For safety reasons, all tracks will be closed and public access to the hillside prohibited on days when the helicopter is operating.

The Boeing Vertol 107-II, owned and operated by Columbia Helicopters New Zealand Limited, has two rotors on top rather the more usual single rotor and tail blade. It can carry up to 4.5 tonnes using two sophisticated computer-assisted lift systems and will be flown by two pilots at all times.

A Wellington City Council spokesman, Project Manager Stuart Baines, says the helicopter is ideal for use in urban areas where safety is paramount and its design means it is relatively quiet.

“Obviously people will hear it, but we have worked hard to make sure we have the best aircraft for the job.”

More than 1200 hazardous trees, mostly pines, are being removed above Grant Road to help protect the road and properties below. The helicopter will lift logs up to the ridge top where they can be trucked out through Northland, Wilton and Ngaio Gorge to the waterfront. Suitable logs are being sold for export to help cover costs.

The helicopter is expected to operate for up to 14 days during April and May when weather permits. All going well, work will start on Monday 18 April. Generally the work will be carried out Mondays to Saturdays, between 7am and 5.30pm, but occasional Sunday operations are possible.

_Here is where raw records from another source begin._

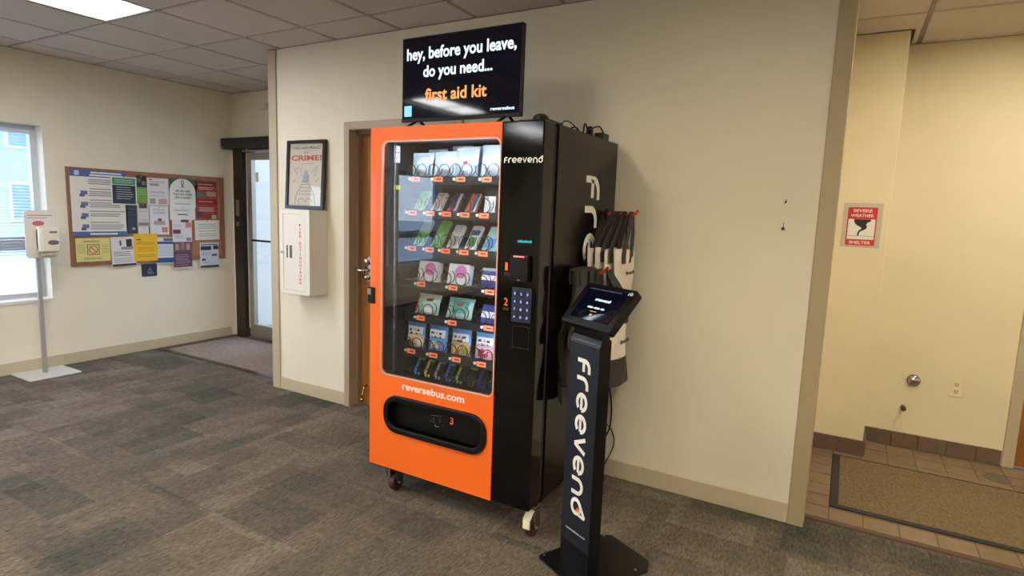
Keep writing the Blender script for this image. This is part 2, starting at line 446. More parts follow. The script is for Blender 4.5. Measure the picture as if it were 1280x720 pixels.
# ---- floor
fl = struct('floor', MB().box(XL-0.2, XE+0.2, YB-0.2, 3.265, -0.08, -0.008).box(XL-0.2, XE+0.2, 3.265, YA+0.2, -0.08, -0.012), M_sub)
T = 0.61; oy = 1.65-T*4; ox = -2.577-T*6
tile_me = {}
cnt = 0
for i in range(-1, 16):
    for j in range(0, 8):
        x0, x1 = ox+i*T, ox+(i+1)*T; y0, y1 = oy+j*T, oy+(j+1)*T
        x0, x1 = max(x0, XL), min(x1, XE); y0, y1 = max(y0, oy), min(y1, 3.262)
        if x1-x0 < 0.02 or y1-y0 < 0.02: continue
        if y0 > D-0.02: continue
        k = (round(x1-x0, 3), round(y1-y0, 3))
        if k not in tile_me:
            g = 0.0006
            me = mesh_from(MB().box(g-k[0]/2, k[0]/2-g, g-k[1]/2, k[1]/2-g, -0.008, 0.0), 'carpet_tile'); me.materials.append(M_carpet); tile_me[k] = me
        obj('carpet_tile', tile_me[k], None, fl, loc=((x0+x1)/2, (y0+y1)/2, 0.0 if (i+j) % 2 else -0.0006)); cnt += 1
obj('carpet_behind', MB().box(XL, XE, YB, oy, -0.008, 0), M_carpet, fl)

# recess floor: recessed walk-off carpet
M_walk = mat('walk_off_mat', (134, 120, 110), 0.95, noise=0.22, nscale=60, bump=0.6, bscale=160, stretch=(1, .4, 1))
ww = thing('entry_mat', 'grey brown walk-off mat set in the floor before the dark entrance door', 'mat', (-5.05, 3.75, 0))
obj('pile', MB().box(-5.93, -4.20, 3.335, 4.12, -0.012, 0.003), M_walk, ww)
obj('edge_strip', MB().box(XL+0.06, -4.05, 3.285, 3.335, -0.012, 0.005).box(XL+0.06, -5.93, 3.335, 4.15, -0.012, 0.005), M_bronze, ww)
obj('metal_edge', MB().box(-4.20, -4.045, 3.30, 3.40, -0.012, 0.006), M_alu, ww)
obj('recess_carpet', MB().box(XL, XL+0.06, 3.262, YF, -0.012, 0).box(XL+.06, -4.04, 3.262, 3.285, -0.012, 0).box(-4.2, -4.04, 3.40, YF, -0.012, 0).box(XL+.06, -4.2, 4.15, YF+0.14, -0.012, 0.002), M_carpet, fl)

# alcove quarry tiles
G = 0.1568; q_me = {}
for i in range(-1, 20):
    for j in range(0, 10):
        x0, x1 = 0.052+i*G, 0.052+(i+1)*G; y0, y1 = 3.300+j*G, 3.300+(j+1)*G
        x0 = max(x0, -0.10); y1 = min(y1, YA)
        if y0 >= YP-0.02 and x0 < 0.2: x0 = max(x0, XPl); y0 = y0
        if y0 < YP < y1 and x1 < XPl: y1 = YP
        if x1-x0 < 0.02 or y1-y0 < 0.02: continue
        g = 0.003; k = (round(x1-x0, 3), round(y1-y0, 3))
        if k not in q_me:
            me = mesh_from(MB().box(g-k[0]/2, k[0]/2-g, g-k[1]/2, k[1]/2-g, -0.011, 0), 'floor_tile'); me.materials.append(M_quarry); q_me[k] = me
        obj('floor_tile', q_me[k], None, fl, loc=((x0+x1)/2, (y0+y1)/2, random.uniform(-.0006, .0006)))
obj('tile_grout', MB().box(-0.10, XE, 3.29, YA, -0.012, -0.004), M_grout, fl)
struct('trim_3', MB().box(-0.055, XE, 3.262, 3.302, -0.008, 0.007), mat('threshold', (88, 66, 52), 0.5), bevel=0.003)

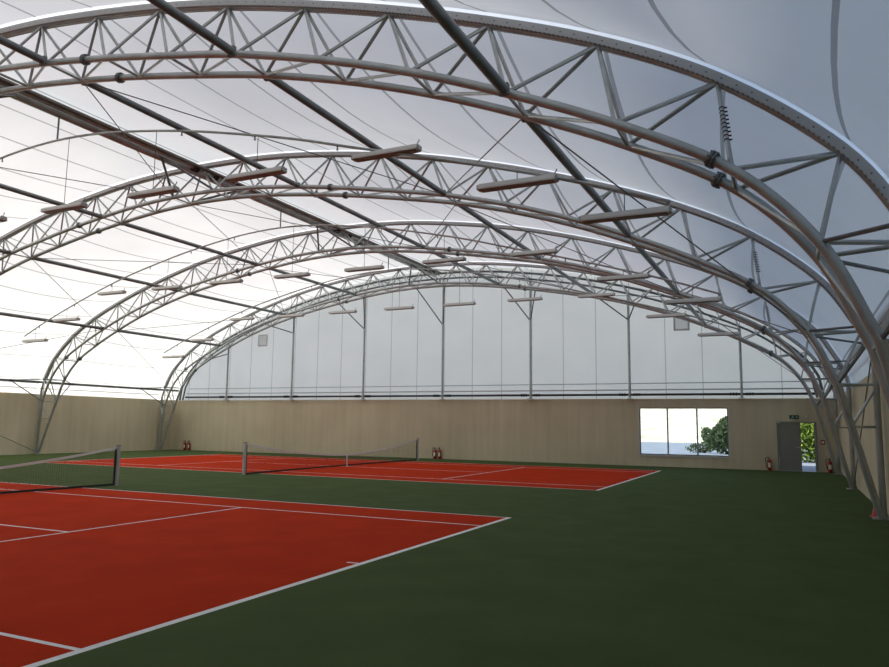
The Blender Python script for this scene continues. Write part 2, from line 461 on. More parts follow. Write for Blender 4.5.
# ---------------------------------------------------------------- lattice arches
HB = .40                                              # half distance of the two lower chords
def make_truss(name):
    root = empty(name, (XC, TY[0], 0))
    T = lambda k: Vector((top(k)[0], 0, top(k)[1]))
    B = lambda h, s: Vector((bot(h)[0], s * HB, bot(h)[1]))
    tube('top_chord', [T(-12 + i * .125) for i in range(193)], .055, 'steel', root, 10)
    for s in (-1, 1):
        pts = [B(-12.5 + i * .125, s) for i in range(201)]
        fl, fr = Vector((sx(-FOOT) + .05, s * .07, .05)), Vector((FOOT - .05, s * .07, .05))
        tube('bottom_chord', [fl, fl.lerp(pts[0], .5)] + pts + [pts[-1].lerp(fr, .5), fr], .064, 'steel', root, 10)
    for e in (-1, 1):
        fx = sx(FOOT * e)
        tube('column', [(fx, 0, .03), (fx, 0, 3.3), (T(12 * e).x, 0, T(12 * e).z + .02)], .068, 'steel', root, 10)
        bm = bmesh.new(); add_box(bm, (fx - .2, -.16, .0), (fx + .16, .16, .03))
        add_tube(bm, [(fx, 0, .03), (fx, 0, .11)], .085, 10)
        finish(bm, 'base_plate', 'steel', root)
    for k in range(-12, 13):
        for dh in (-.5, .5):
            for s in (-1, 1):
                if abs(k + dh) > 12.5: continue
                tube('web_bar', [T(k), B(k + dh, s)], .030, 'steel', root, 6)
    for i in range(26):
        h = -12.5 + i
        tube('chord_spacer', [B(h, -1), B(h, 1)], .026, 'steel', root, 6)
        if i < 25: tube('chord_diagonal', [B(h, 1), B(h + 1, -1)], .026, 'steel', root, 6)
    for e in (-1, 1):                                 # bracing inside each splayed foot
        fx = sx(FOOT * e); kn = B(12.5 * e, 1)
        f0 = Vector((sx((FOOT - .05) * e), .07, .05))
        for z0, z1 in ((2.72, 2.72), (1.85, 1.85), (1.85, 2.65)):
            t = (z0 - .05) / (kn.z - .05)
            for s in (-1, 1):
                p = f0.lerp(kn, t); p.y *= s
                tube('foot_strut', [p, (fx, 0, z1)], .026, 'steel', root, 6)
    for x0 in (5.3, 16.4):                            # bolted splices of the lower chords
        for e in (-1, 1):
            hh = min((abs(bot(q / 40)[0] - sx(x0 * e)), q / 40) for q in range(-500, 501))[1]
            for s in (-1, 1):
                a, b = B(hh - .02, s), B(hh + .02, s); d = (b - a).normalized(); c = (a + b) / 2
                bm = bmesh.new()
                add_tube(bm, [c - d * .035, c - d * .006], .105, 14); add_tube(bm, [c + d * .006, c + d * .035], .105, 14)
                u = Vector((0, 1, 0)); w = d.cross(u)
                for q in range(6):
                    o = (u * math.cos(q * PI / 3) + w * math.sin(q * PI / 3)) * .085
                    add_tube(bm, [c + o - d * .06, c + o + d * .06], .014, 6)
                finish(bm, 'splice_flange', 'steel_dark', root)
    for e in (-1, 1):                                 # black ties round one bar of the haunch
        a, b = T(10 * e), B(10.5 * e, -1); d = (b - a).normalized()
        bm = bmesh.new()
        for q in range(9):
            p = a + d * (.42 + .062 * q)
            add_tube(bm, [p - d * .007, p + d * .007], .034, 8)
            add_box(bm, (p.x + .03, p.y - .008, p.z - .008), (p.x + .062, p.y + .008, p.z + .008))
        finish(bm, 'black_tie_rope', 'black', root)
    # clamping strip that holds the cloth on top of the chord
    bm = bmesh.new(); uvl = bm.loops.layers.uv.new('UVMap')
    sec = [(-.115, .085), (-.10, -.025), (.10, -.025), (.115, .085)]
    rows = []; ss = []; s_ = 0; last = None
    for i in range(193):
        k = -12 + i * .125; p = T(k); n = top_normal(k)
        if last is not None: s_ += (p - last).length
        last = p; ss.append(s_)
        rows.append([bm.verts.new(p + n * h + Vector((0, y, 0))) for y, h in sec])
    for i in range(192):
        for q in range(4):
            f = bm.faces.new((rows[i][q], rows[i + 1][q], rows[i + 1][(q + 1) % 4], rows[i][(q + 1) % 4]))
            for lp in f.loops:
                for ii in (i, i + 1):
                    if lp.vert in rows[ii]: u = ss[ii] / .21
                v = {0: 0, 1: 1, 2: 2, 3: 3}[[r for r in (rows[i], rows[i + 1]) if lp.vert in r][0].index(lp.vert)]
                lp[uvl].uv = (u, v)
    bm.faces.new(rows[0]); bm.faces.new(rows[-1][::-1])
    finish(bm, 'membrane_clamp', 'clamp', root)
    return root
ORD = ['foremost', 'second', 'third', 'rearmost']
truss0 = make_truss('lattice_arch')
TL = ['foremost and largest-looking steel lattice arch, highest overhead, its feet out of sight',
      'second steel lattice arch from the front, its foot beside the red cone',
      'third steel lattice arch from the front, spanning over the far net',
      'rearmost steel lattice arch, just before the back wall and gable']
for i, y in enumerate(TY):
    t = truss0 if i == 0 else dup(truss0, (XC, y, 0))
    tag(t, TL[i], 'roof arch', 'steel lattice roof arches')

# ---------------------------------------------------------------- purlins, ridge, eaves
YP0 = -13.9                                           # tubes run on over the camera to the end wall
def chord_at(xr):
    return min((abs(bot(q / 40)[0] - sx(xr)), q / 40) for q in range(-500, 501))[1]
for side, word in ((1, 'door side'), (-1, 'side opposite the door')):
    for n, h in enumerate((8.5, 5.5, 2.5)):
        x, z = bot(h * side)
        root = empty('roof_purlin', (XC + x, 0, z))
        for a, b in zip([YP0] + TY[:-1], TY):
            ga = .43 if a in TY else .0
            bm = bmesh.new()
            add_tube(bm, [(0, a + ga, .02), (0, b - .43, .02)], .075, 12)
            finish(bm, 'tube', 'steel_dark', root)
        for y in TY:
            for s in (-1, 1):
                bm = bmesh.new()
                add_box(bm, (-.07, y + s * .47 - .035, -.06), (.07, y + s * .47 + .035, .10))
                finish(bm, 'end_bracket', 'steel_dark', root, False)
        tag(root, ['grey tube purlin along the hall, lowest of three on the ' + word,
                   'grey tube purlin along the hall, middle of three on the ' + word,
                   'grey tube purlin along the hall, highest of three on the ' + word][n], 'purlin', 'tube purlins between the arches')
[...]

Mr Baines says there will be signs up at major track entrances when the area is closed and on those days it is very important that everyone stays off the hillside altogether.

“It’s dangerous and a breach of civil aviation and health and safety regulations to be there. The pilots need to know that there is nobody wandering about below.”

People will be able to continue to use most major tracks at other times but need to heed any track-closed signs and avoid marked logging areas.

“We are trying to keep as much of the hillside open whenever possible,” Mr Baines says.